Josie Roberto, an immigration attorney with the Public Law Center who has worked on Nweke’s case, filed an appellate brief with the Board of Immigration Appeals, and said the case till be heard in early August. However, unless ICE decides to release him, she explained he will be detained until his court date.

If he is deported, Nweke could face imprisonment or the death penalty in Nigeria, where homosexuality is illegal. Osaze explained the punitive codes aimed at LGBTQ Nigerians are part of the reason the Black LGBTQ Migrant Project was founded. He lives in constant fear of this outcome and yearns for freedom from Adelanto, where he says staff have threatened him with solitary confinement, shackles, and of other forms of punishment. For these reasons, Nweke’s mental health has worsened.

Nweke’s attorneys are appealing the denial of his asylum case.
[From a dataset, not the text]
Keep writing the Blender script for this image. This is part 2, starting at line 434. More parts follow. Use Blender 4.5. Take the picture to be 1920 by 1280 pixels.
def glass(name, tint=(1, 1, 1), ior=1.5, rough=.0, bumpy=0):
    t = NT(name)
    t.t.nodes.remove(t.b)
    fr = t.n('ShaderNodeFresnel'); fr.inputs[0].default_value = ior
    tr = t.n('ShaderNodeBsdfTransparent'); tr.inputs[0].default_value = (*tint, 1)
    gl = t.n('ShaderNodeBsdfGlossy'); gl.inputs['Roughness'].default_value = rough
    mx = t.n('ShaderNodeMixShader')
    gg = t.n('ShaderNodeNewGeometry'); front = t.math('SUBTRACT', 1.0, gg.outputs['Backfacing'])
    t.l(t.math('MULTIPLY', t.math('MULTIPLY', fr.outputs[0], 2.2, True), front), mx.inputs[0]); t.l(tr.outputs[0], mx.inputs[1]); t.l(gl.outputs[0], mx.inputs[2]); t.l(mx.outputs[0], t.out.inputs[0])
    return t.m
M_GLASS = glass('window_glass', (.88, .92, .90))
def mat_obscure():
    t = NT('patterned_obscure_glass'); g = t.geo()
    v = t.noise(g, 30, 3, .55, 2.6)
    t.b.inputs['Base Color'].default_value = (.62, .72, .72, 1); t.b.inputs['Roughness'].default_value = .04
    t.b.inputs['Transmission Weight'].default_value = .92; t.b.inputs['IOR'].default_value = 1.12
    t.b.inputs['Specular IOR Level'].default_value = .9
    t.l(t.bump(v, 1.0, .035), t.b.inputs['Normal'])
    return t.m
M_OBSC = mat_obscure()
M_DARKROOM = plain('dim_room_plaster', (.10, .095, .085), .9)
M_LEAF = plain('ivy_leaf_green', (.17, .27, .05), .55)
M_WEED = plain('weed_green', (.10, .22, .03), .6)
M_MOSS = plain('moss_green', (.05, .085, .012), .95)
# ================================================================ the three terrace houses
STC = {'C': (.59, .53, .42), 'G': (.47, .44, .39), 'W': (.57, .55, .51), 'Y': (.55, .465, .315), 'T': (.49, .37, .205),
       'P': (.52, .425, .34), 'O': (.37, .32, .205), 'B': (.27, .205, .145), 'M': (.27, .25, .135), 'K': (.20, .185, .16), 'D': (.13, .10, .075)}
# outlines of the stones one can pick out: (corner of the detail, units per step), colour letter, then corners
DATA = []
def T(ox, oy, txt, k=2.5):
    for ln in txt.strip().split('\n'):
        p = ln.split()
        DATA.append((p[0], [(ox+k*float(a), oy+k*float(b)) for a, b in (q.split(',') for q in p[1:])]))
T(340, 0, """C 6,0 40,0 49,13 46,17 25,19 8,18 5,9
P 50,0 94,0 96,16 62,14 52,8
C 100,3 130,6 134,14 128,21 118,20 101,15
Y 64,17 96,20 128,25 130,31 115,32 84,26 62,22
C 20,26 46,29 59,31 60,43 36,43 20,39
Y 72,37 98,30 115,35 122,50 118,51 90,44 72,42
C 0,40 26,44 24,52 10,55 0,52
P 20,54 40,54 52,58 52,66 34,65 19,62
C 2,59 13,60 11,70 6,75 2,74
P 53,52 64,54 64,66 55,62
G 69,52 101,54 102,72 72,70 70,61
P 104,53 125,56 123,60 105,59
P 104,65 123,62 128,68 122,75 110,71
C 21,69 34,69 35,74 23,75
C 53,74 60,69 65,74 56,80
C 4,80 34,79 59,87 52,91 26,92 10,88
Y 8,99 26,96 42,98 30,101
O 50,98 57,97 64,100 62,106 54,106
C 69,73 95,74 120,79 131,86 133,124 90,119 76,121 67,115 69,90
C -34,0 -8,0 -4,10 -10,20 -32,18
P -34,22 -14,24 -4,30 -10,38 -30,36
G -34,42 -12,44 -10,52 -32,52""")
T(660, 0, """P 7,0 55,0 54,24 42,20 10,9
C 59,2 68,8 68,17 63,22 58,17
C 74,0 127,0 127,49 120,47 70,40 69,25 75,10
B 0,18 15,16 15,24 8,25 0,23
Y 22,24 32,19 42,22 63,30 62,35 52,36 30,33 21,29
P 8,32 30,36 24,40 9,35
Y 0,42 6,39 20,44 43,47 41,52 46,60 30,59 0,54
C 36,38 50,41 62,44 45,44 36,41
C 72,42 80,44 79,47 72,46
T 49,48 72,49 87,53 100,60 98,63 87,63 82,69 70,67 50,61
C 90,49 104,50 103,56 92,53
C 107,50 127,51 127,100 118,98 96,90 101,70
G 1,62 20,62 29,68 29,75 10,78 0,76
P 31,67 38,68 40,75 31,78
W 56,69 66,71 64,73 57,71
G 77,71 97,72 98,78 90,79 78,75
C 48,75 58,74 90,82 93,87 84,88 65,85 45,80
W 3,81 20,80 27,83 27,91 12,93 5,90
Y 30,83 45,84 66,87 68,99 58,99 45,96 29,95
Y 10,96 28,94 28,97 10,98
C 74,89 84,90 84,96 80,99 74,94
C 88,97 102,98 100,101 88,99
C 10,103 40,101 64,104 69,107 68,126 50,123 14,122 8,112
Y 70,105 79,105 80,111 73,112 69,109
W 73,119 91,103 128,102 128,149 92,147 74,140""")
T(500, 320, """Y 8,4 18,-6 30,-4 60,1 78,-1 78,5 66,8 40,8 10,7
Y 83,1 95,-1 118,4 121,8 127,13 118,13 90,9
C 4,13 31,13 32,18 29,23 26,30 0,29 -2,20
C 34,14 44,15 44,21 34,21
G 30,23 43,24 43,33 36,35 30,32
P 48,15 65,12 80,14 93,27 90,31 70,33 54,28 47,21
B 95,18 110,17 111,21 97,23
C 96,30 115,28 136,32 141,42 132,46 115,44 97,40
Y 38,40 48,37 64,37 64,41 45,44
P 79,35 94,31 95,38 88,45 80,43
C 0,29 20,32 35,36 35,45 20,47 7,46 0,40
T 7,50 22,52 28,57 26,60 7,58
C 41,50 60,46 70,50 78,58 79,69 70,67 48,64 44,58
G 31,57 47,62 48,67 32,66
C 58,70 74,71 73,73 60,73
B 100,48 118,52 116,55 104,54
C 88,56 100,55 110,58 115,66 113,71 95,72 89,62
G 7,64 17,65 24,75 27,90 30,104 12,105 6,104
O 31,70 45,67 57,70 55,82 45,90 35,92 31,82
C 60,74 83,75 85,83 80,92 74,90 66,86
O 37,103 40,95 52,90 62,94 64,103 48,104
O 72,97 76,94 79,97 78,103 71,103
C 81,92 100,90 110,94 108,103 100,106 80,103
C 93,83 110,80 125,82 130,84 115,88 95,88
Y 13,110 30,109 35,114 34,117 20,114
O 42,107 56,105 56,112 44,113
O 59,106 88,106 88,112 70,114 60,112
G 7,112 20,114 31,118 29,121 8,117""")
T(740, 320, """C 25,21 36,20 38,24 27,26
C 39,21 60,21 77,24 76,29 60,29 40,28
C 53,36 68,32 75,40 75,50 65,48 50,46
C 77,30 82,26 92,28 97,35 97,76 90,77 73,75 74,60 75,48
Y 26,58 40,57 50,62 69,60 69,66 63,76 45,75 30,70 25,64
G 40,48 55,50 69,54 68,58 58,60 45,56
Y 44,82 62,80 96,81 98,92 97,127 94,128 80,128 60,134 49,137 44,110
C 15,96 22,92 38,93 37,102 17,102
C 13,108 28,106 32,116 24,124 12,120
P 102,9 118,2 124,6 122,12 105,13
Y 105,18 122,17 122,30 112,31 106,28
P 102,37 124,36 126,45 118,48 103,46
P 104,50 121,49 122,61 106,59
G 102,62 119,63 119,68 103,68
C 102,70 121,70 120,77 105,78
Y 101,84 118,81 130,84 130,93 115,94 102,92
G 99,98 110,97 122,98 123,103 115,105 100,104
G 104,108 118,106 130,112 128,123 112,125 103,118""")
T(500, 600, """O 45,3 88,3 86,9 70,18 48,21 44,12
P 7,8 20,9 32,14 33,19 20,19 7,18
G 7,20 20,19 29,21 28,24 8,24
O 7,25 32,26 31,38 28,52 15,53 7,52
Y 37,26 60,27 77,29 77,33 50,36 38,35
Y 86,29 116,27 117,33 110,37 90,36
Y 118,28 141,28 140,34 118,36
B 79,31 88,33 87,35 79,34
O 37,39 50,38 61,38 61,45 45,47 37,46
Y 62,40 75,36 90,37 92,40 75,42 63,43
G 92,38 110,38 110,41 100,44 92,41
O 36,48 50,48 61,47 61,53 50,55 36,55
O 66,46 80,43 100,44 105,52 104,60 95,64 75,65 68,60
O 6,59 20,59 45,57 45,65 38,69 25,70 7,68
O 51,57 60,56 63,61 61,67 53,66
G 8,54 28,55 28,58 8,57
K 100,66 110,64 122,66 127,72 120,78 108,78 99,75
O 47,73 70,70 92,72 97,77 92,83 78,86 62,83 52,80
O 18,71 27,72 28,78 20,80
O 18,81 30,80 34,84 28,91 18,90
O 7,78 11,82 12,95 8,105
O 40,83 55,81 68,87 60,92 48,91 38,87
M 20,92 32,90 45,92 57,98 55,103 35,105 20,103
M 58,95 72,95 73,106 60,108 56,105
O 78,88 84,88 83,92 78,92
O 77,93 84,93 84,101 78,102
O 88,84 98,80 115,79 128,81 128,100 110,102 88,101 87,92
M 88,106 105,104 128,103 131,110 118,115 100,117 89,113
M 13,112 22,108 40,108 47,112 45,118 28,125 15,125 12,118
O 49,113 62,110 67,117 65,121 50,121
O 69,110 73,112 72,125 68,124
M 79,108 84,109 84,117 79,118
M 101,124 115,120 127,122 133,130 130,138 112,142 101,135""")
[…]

But because his bond and parole requests were also turned down, Osaze and his fellow rally attendees hope media attention and awareness-building will yield a favorable outcome that, so far, has not been reached through traditional channels.

The rally concluded with a chant that was borrowed from Assata Shakur, a major figure in the black liberation movement who was widely regarded as a political prisoner prior to her escape from a New Jersey correctional facility. (She now lives in Cuba, where she won asylum.) “Make Adelanto hear you”, the group was instructed: “It is our duty to fight for our freedom. It is our duty to win. We must love and protect each other. We have nothing to lose but our chains.”